China Signals Greater Role In Global Affairs But Sticks To Principle Of Mutual Non-Interference
Signaling China’s intent to take up a more proactive role in international affairs, Beijing mapped out its foreign policy agenda Thursday at the 18th National Congress of the Communist Party.
Presenting an agenda-setting report at the convention in the Chinese capital, outgoing President Hu Jintao signaled greater cooperation between China and other international players while stressing on Beijing’s resolution to protect its national interests and "never yield to any outside pressure.”
Hu said China would “get more actively involved in international affairs, play its due role of a major responsible country,” but added that Beijing would continue to reject “any foreign attempt to subvert the legitimate government of any other countries,” alluding to the attempts by international community to reach a consensus regarding the foreign military intervention in the Syrian civil war, the Associated Press reported.
Hu said the country would aim to improve relations with developed economies and continue to promote friendship and partnership with its neighbors to ensure that China's development would bring them more benefits, reported the China Daily.
“The central challenge for China and its relations with the wider world will be managing its own inexorable rise,” former Australian Prime Minister and China expert Kevin Rudd wrote Friday on BBC’s website as part of a series of features on the challenges for China's new leadership.
Reflecting on Xi Jinping, Hu’s anointed successor, Rudd observed: “Xi has spent a lot of time deepening his understanding of international matters, most particularly China's relationship with the United States.”
China’s military capabilities are significantly less than those of the U.S., but its strategic capabilities, especially in the Indo-pacific region, are becoming greater, according to Rudd.
Though China’s “core interests” in the East Asian theatre, including the territorial and maritime confrontations, are hotly contested by a large number of other regional states, the U.S. remains neutral on the merits of each of these claims and counter-claims, writes Rudd.
“Political nationalism is alive and well across East Asia,” he said. “Despite the fact that the economies of the region are increasingly integrated, the fires of political nationalism can easily be stoked. These in turn become increasingly difficult to manage for the governments of the region - be they democratically elected or otherwise.”

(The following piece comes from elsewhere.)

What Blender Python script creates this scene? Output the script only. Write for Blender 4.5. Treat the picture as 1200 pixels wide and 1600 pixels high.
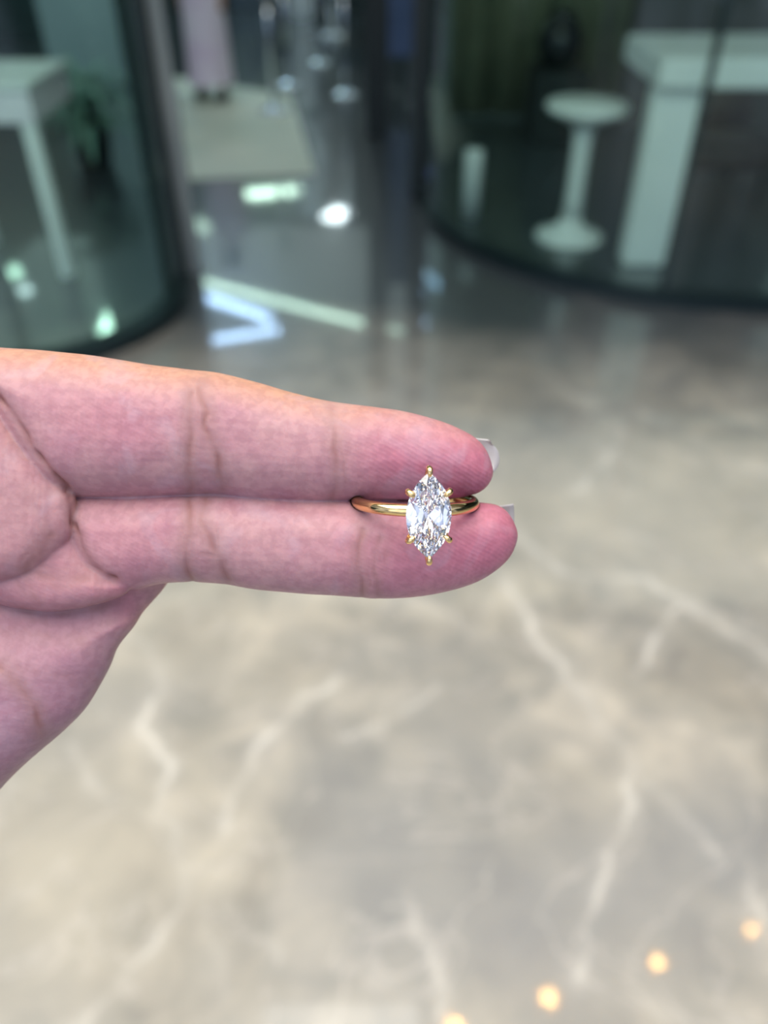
import bpy, bmesh, math, random
import numpy as np
from mathutils import Matrix, Vector, Euler
random.seed(7); np.random.seed(7)
for o in list(bpy.data.objects): bpy.data.objects.remove(o, do_unlink=True)
scene = bpy.context.scene
PI = math.pi

# ------------------------------------------------------------------ camera
CAM_H, PITCH, FPX = 1.35, math.radians(39), 1250.0
cam_d = bpy.data.cameras.new('camera'); cam = bpy.data.objects.new('camera', cam_d)
scene.collection.objects.link(cam); scene.camera = cam
cam.location = (0, 0, CAM_H); cam.rotation_euler = (PI/2 - PITCH, 0, 0)
cam_d.sensor_fit = 'VERTICAL'; cam_d.sensor_height = 36; cam_d.sensor_width = 27
cam_d.lens = 36*FPX/1600; cam_d.clip_start = 0.01; cam_d.clip_end = 200
cam_d.dof.use_dof = True; cam_d.dof.focus_distance = 0.1125
cam_d.dof.aperture_fstop = cam_d.lens/2.5

# ------------------------------------------------------------------ view, world
vs = scene.view_settings
vs.view_transform = 'Standard'; vs.look = 'None'; vs.gamma = 1; vs.use_curve_mapping = False
vs.exposure = -0.14
scene.cycles.caustics_reflective = False; scene.cycles.caustics_refractive = False
scene.cycles.max_bounces = 24; scene.cycles.transmission_bounces = 24; scene.cycles.glossy_bounces = 12; scene.cycles.transparent_max_bounces = 24
W = bpy.data.worlds.new('world'); scene.world = W; W.use_nodes = True
wn = W.node_tree; wn.nodes.clear()
def WN(t, **k):
    n = wn.nodes.new(t)
    for a, b in k.items(): setattr(n, a, b)
    return n
wo = WN('ShaderNodeOutputWorld'); wb = WN('ShaderNodeBackground'); wb.inputs['Strength'].default_value = 0.52
wt = WN('ShaderNodeTexCoord'); wx = WN('ShaderNodeSeparateXYZ')
wno = WN('ShaderNodeTexNoise'); wno.inputs['Scale'].default_value = 5.0; wno.inputs['Detail'].default_value = 3
wr = WN('ShaderNodeValToRGB'); wr.color_ramp.elements[0].position = 0.38; wr.color_ramp.elements[0].color = (.30, .35, .46, 1)
wr.color_ramp.elements[1].position = 0.62; wr.color_ramp.elements[1].color = (1.65, 1.92, 2.65, 1)
wn.links.new(wt.outputs['Generated'], wno.inputs['Vector'])
wn.links.new(wno.outputs['Fac'], wr.inputs['Fac'])
wn.links.new(wt.outputs['Generated'], wx.inputs[0])
mr = WN('ShaderNodeMapRange'); mr.inputs[1].default_value = -0.35; mr.inputs[2].default_value = 0.45   # front (+y) is dim
mr.inputs[3].default_value = 1.0; mr.inputs[4].default_value = 0.12
wn.links.new(wx.outputs['Y'], mr.inputs[0])
wm = WN('ShaderNodeMix', data_type='RGBA', blend_type='MULTIPLY'); wm.inputs[0].default_value = 1
wn.links.new(wr.outputs['Color'], wm.inputs[6]); wn.links.new(mr.outputs[0], wm.inputs[7])
wn.links.new(wm.outputs[2], wb.inputs['Color']); wn.links.new(wb.outputs[0], wo.inputs[0])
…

The recent tug-of-war between China and Japan over a set of islands in the East China Sea had Chinese people taking to the streets in the biggest anti-Japan demonstration in seven years. The angry crowd attacked the Japanese restaurants and vehicles in Shenzhen and Hangzhou in the eastern province of Zhejiang which had strong repercussions on Japanese businesses in China and on the tourism industry. Crowds also staged a noisy sit-in at the gates of the Japanese consulate in Guangzhou in August and burned the Japanese flags.
China’s more active role is of great importance for the international community beyond its interests in the Asia-Pacific, especially with regard to its support or protection of Syrian, North Korean and Iranian regimes.
China’s Foreign Minister Yang Jiechi, in a meeting last week with U.N.-Arab League envoy to Syria Lakhdar Brahimi to solicit Beijing’s support for international mediation efforts to end the Syrian crisis, announced a new four-point plan for reaching a political resolution.
The proposal urged relevant parties in Syria to make every effort to stop fighting and violence, and to appoint empowered interlocutors to formulate a roadmap of political transition. It also urged to international community to work with greater urgency and responsibility to cooperate with Brahimi’s mediation efforts and to take concrete steps to ease the humanitarian crisis in Syria.
However, Jiechi’s proposal leaves open the possibility of Assad sharing power in a new government and doesn’t add to the earlier peace plans that have failed.